Debra Davis, a transgendered female from Minneapolis, might say her physical transition from male to female in 1998 took place overnight. One day, after 28 years working as a librarian at the 1700-student Southwest High School, Davis walked into a staff-development meeting and announced her decision to come out as the transgendered person she had long kept closeted. She then left the building "in my male role on Friday and came back on Monday as Debra."

Her story might have ended just as quickly, since the Minneapolis Public Schools overwhelmingly embraced Davis’s male-to-female transition. But Davis’s outing caused a stir among conservatives in the city, prompting the local press to camp out on the Southwest High front lawn in the spring of 1998, which in turn prompted then-principal Robert McCauley to tell reporters that, as far as he was concerned, the school district’s first transgendered employee was "the biggest nonevent" in its history. That is, until a Southwest High teacher named Carla Cruzan entered the picture, or, rather, the women’s bathroom — and spotted Davis. Cruzan complained to school officials, and then filed a lawsuit against the district for violating her religious freedom and creating a hostile workplace.
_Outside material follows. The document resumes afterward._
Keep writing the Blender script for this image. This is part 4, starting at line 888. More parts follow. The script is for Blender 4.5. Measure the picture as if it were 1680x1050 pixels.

Last week — four years after Davis’s coming out — Cruzan lost her legal fight.

"It’s a watershed victory for the rights of transgendered people," says Tamara Lange, of the ACLU Lesbian and Gay Rights Project, describing the June 20 decision favoring Davis and the district, handed down by the US Court of Appeals for the Eighth Circuit, in St. Louis.

Last Thursday, the federal court ruled that the Minneapolis schools had not violated Cruzan’s religious freedom or fostered a hostile workplace simply by allowing Davis to use the women’s restrooms. The school district, the court noted, did not force Cruzan to share a bathroom with Davis; indeed, officials had provided Cruzan with ready access to several other bathrooms, including an individual restroom and a female students’ restroom that Davis never used. Explains Lange, "This court turned around and said the school district isn’t required to accommodate Cruzan’s religious beliefs by imposing a burden on other employees." The courts made it perfectly clear that the district’s policy was appropriate and legal.

According to Lange, who wrote a friend-of-the-court brief supporting the district, the case (Cruzan v. Minneapolis Public Schools) marks one of the first involving transgendered rights in the workplace to reach the appellate-court level. That means that the Minneapolis ruling could have ramifications for future cases across the country. Today, for instance, the ACLU is waging a legal battle in New York, where a landlord evicted an HIV/AIDS organization because its transgendered clients were using the bathrooms in the building. As for Davis, who has just retired from her librarian post this year, the court ruling offers her and the Minneapolis schools long-overdue vindication. "I’m proud of the school district," she says. "It has shown that you can meet the needs of transgendered people. You can do the right thing."